Data lines >>

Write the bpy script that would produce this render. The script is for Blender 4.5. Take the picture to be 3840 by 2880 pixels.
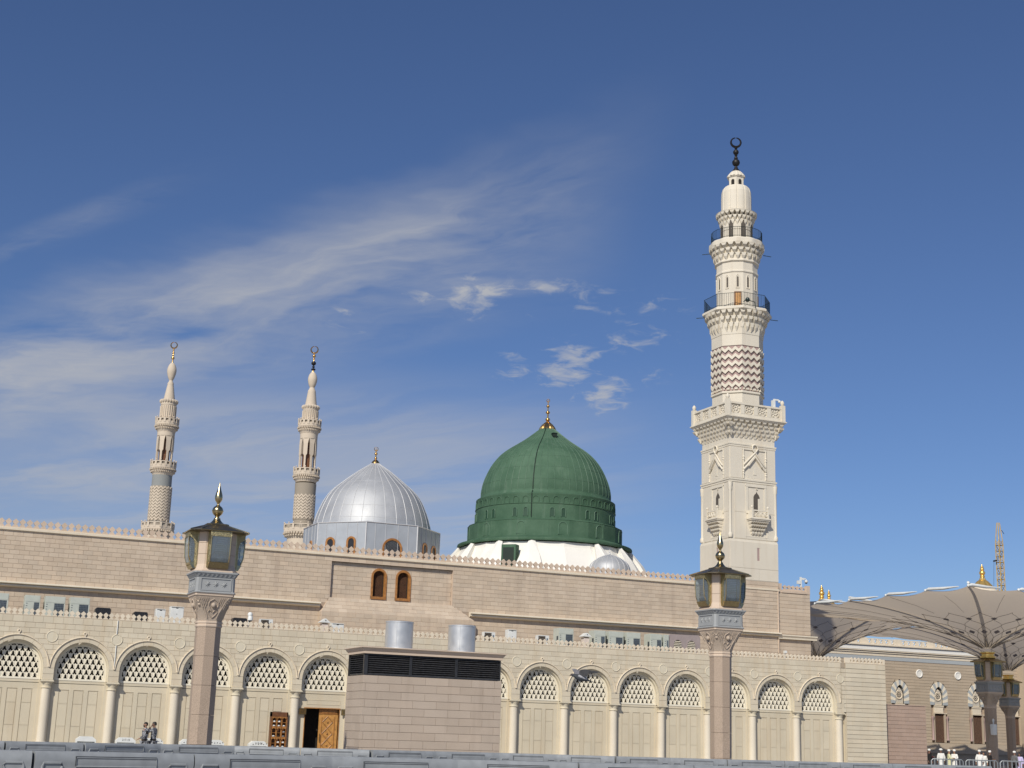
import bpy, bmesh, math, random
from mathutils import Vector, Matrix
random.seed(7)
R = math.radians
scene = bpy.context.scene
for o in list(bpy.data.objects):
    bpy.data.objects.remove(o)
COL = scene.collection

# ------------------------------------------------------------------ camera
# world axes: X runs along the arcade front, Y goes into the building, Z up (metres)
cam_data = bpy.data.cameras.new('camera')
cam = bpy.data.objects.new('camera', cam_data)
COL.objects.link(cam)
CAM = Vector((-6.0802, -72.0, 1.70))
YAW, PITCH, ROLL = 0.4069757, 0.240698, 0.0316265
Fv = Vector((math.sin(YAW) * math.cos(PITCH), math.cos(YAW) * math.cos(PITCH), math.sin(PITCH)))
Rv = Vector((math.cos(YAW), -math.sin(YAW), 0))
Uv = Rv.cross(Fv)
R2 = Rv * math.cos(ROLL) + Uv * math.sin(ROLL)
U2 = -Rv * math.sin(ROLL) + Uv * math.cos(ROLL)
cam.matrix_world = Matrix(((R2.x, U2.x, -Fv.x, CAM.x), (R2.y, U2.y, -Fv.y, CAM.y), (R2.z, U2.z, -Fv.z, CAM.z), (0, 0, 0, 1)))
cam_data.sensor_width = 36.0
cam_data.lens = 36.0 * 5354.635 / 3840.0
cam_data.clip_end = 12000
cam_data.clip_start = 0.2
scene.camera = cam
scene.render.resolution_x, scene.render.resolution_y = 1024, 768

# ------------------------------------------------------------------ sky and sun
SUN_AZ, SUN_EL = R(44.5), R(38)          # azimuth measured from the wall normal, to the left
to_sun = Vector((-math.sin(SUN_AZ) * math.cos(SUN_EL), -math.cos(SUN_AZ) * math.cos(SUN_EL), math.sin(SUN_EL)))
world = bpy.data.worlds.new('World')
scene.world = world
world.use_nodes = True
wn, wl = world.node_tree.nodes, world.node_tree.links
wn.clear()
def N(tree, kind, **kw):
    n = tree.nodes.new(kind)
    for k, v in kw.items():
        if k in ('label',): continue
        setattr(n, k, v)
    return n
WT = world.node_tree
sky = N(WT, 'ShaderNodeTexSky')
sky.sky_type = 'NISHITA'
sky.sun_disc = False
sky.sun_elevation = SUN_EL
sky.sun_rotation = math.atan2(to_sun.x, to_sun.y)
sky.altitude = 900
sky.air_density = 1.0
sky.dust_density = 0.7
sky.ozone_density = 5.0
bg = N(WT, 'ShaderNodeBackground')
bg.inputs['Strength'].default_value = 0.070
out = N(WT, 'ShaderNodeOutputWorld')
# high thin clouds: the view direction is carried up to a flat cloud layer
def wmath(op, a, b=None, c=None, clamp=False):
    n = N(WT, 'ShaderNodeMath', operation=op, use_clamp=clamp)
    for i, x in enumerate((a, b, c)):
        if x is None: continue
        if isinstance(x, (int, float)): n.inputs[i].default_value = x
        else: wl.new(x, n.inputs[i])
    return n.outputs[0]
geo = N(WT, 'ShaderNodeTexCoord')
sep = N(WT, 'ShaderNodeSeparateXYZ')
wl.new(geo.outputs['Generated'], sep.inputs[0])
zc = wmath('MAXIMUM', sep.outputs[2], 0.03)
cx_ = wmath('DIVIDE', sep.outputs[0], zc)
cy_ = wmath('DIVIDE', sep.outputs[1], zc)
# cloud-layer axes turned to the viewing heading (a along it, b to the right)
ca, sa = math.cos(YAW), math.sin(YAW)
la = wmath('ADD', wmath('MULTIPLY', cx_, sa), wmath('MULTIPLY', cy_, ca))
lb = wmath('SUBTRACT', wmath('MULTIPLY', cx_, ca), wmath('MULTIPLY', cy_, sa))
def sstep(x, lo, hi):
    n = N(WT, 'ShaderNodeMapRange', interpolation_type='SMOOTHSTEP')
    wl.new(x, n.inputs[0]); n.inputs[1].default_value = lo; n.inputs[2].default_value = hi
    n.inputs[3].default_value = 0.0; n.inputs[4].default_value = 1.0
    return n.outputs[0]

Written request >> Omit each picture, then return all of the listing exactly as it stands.

Complete output >>
Write the bpy script that would produce this render. The script is for Blender 4.5. Take the picture to be 3840 by 2880 pixels.
import bpy, bmesh, math, random
from mathutils import Vector, Matrix
random.seed(7)
R = math.radians
scene = bpy.context.scene
for o in list(bpy.data.objects):
    bpy.data.objects.remove(o)
COL = scene.collection

# ------------------------------------------------------------------ camera
# world axes: X runs along the arcade front, Y goes into the building, Z up (metres)
cam_data = bpy.data.cameras.new('camera')
cam = bpy.data.objects.new('camera', cam_data)
COL.objects.link(cam)
CAM = Vector((-6.0802, -72.0, 1.70))
YAW, PITCH, ROLL = 0.4069757, 0.240698, 0.0316265
Fv = Vector((math.sin(YAW) * math.cos(PITCH), math.cos(YAW) * math.cos(PITCH), math.sin(PITCH)))
Rv = Vector((math.cos(YAW), -math.sin(YAW), 0))
Uv = Rv.cross(Fv)
R2 = Rv * math.cos(ROLL) + Uv * math.sin(ROLL)
U2 = -Rv * math.sin(ROLL) + Uv * math.cos(ROLL)
cam.matrix_world = Matrix(((R2.x, U2.x, -Fv.x, CAM.x), (R2.y, U2.y, -Fv.y, CAM.y), (R2.z, U2.z, -Fv.z, CAM.z), (0, 0, 0, 1)))
cam_data.sensor_width = 36.0
cam_data.lens = 36.0 * 5354.635 / 3840.0
cam_data.clip_end = 12000
cam_data.clip_start = 0.2
scene.camera = cam
scene.render.resolution_x, scene.render.resolution_y = 1024, 768

# ------------------------------------------------------------------ sky and sun
SUN_AZ, SUN_EL = R(44.5), R(38)          # azimuth measured from the wall normal, to the left
to_sun = Vector((-math.sin(SUN_AZ) * math.cos(SUN_EL), -math.cos(SUN_AZ) * math.cos(SUN_EL), math.sin(SUN_EL)))
world = bpy.data.worlds.new('World')
scene.world = world
world.use_nodes = True
wn, wl = world.node_tree.nodes, world.node_tree.links
wn.clear()
def N(tree, kind, **kw):
    n = tree.nodes.new(kind)
    for k, v in kw.items():
        if k in ('label',): continue
        setattr(n, k, v)
    return n
WT = world.node_tree
sky = N(WT, 'ShaderNodeTexSky')
sky.sky_type = 'NISHITA'
sky.sun_disc = False
sky.sun_elevation = SUN_EL
sky.sun_rotation = math.atan2(to_sun.x, to_sun.y)
sky.altitude = 900
sky.air_density = 1.0
sky.dust_density = 0.7
sky.ozone_density = 5.0
bg = N(WT, 'ShaderNodeBackground')
bg.inputs['Strength'].default_value = 0.070
out = N(WT, 'ShaderNodeOutputWorld')
# high thin clouds: the view direction is carried up to a flat cloud layer
def wmath(op, a, b=None, c=None, clamp=False):
    n = N(WT, 'ShaderNodeMath', operation=op, use_clamp=clamp)
    for i, x in enumerate((a, b, c)):
        if x is None: continue
        if isinstance(x, (int, float)): n.inputs[i].default_value = x
        else: wl.new(x, n.inputs[i])
    return n.outputs[0]
geo = N(WT, 'ShaderNodeTexCoord')
sep = N(WT, 'ShaderNodeSeparateXYZ')
wl.new(geo.outputs['Generated'], sep.inputs[0])
zc = wmath('MAXIMUM', sep.outputs[2], 0.03)
cx_ = wmath('DIVIDE', sep.outputs[0], zc)
cy_ = wmath('DIVIDE', sep.outputs[1], zc)
# cloud-layer axes turned to the viewing heading (a along it, b to the right)
ca, sa = math.cos(YAW), math.sin(YAW)
la = wmath('ADD', wmath('MULTIPLY', cx_, sa), wmath('MULTIPLY', cy_, ca))
lb = wmath('SUBTRACT', wmath('MULTIPLY', cx_, ca), wmath('MULTIPLY', cy_, sa))
def sstep(x, lo, hi):
    n = N(WT, 'ShaderNodeMapRange', interpolation_type='SMOOTHSTEP')
    wl.new(x, n.inputs[0]); n.inputs[1].default_value = lo; n.inputs[2].default_value = hi
    n.inputs[3].default_value = 0.0; n.inputs[4].default_value = 1.0
    return n.outputs[0]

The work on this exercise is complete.